To verify the hints and suggestion module, the materials used in the selected parts of the stator assembly (stator and rotor fastening) were changed to worse ones in terms of recyclability (incompatible with other materials used in the component, thus requiring its disassembly). The system automatically detected the changes and pointed out a better solution—in this case, changing the materials for the parts to compatible materials or changing the selected joints—to improve the calculated rates.

Two reports are created after the recycling-oriented product analysis: a general and a detailed one. The general report includes the following: the required recycling rate, the actual recycling rate, product weight, disassembly potential, recycling cost, number of materials in the product, number of tools to be used for disassembly. In turn, the detailed report includes information on the required/actual recycling rate, the values of calculated recycling rates, the list of hazardous materials, the list of materials used in the product and a list of all joints in the design.

The analysis performed by the system made it possible to conduct a recycling-oriented product assessment. The reports may be the basis for determining whether the designed product meets environmental standards.

9 Conclusions

The article presents a new, original method supporting the recycling-oriented product assessment based on the total recycling rate—CWR (Dostatni et al. 2014), implemented into an agent system. The CWR rate is a sum of three subindices. The subindices are minimants: the lower their value, the easier the recycling. It was assumed that based on the value of the total recycling rate, the classification of product elements, and knowledge gathered during previous design works, the agent system suggests design modifications to improve the recycling-oriented assessment of the designed product.

The method takes into account the cost of recycling. Two basic factors have been considered: the first is the cost of disassembly, and the other is the cost of disposal and recycling of materials used in the product. The use of the agent technology to support the design of environmentally friendly products enabled the automation of the decision-making process in design and the use of the system in design offices with distributed structure.

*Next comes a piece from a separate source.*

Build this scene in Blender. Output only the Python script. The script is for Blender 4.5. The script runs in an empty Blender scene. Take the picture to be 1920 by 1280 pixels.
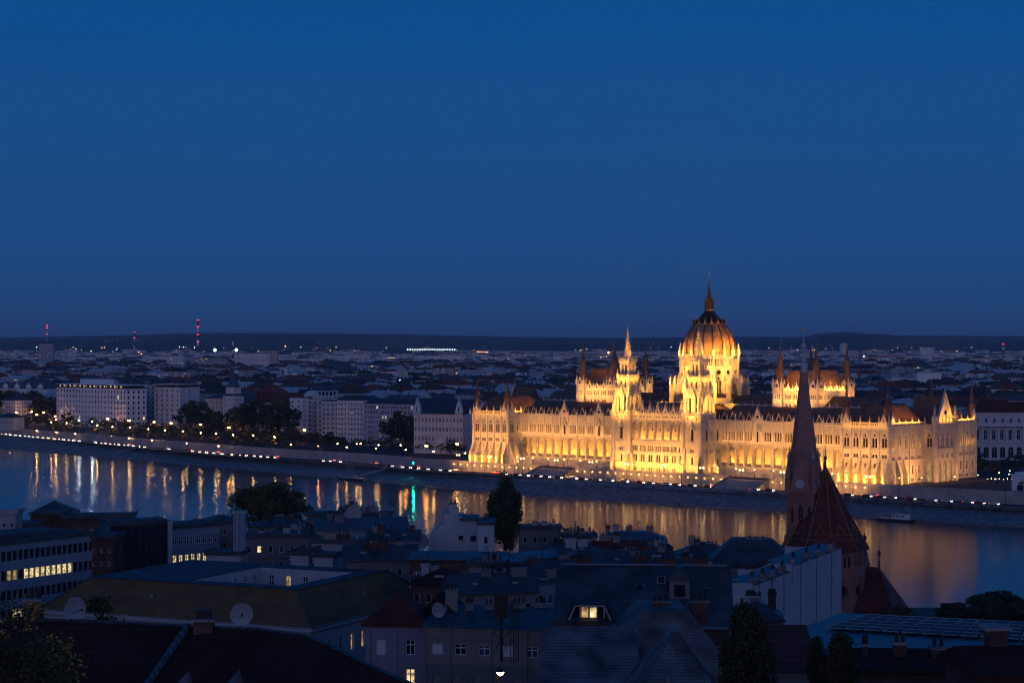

The agent system, together with the recycling product model implemented into a CAD 3D system, is an innovative tool for designers, facilitating comprehensive product evaluation in terms of its recyclability. It should be noted, however, that the changes proposed by the system are only hints and suggestions. The final decision must be made by the designer, who takes into account also other aspects, particularly product functionality, productibility, price and suitability for the user.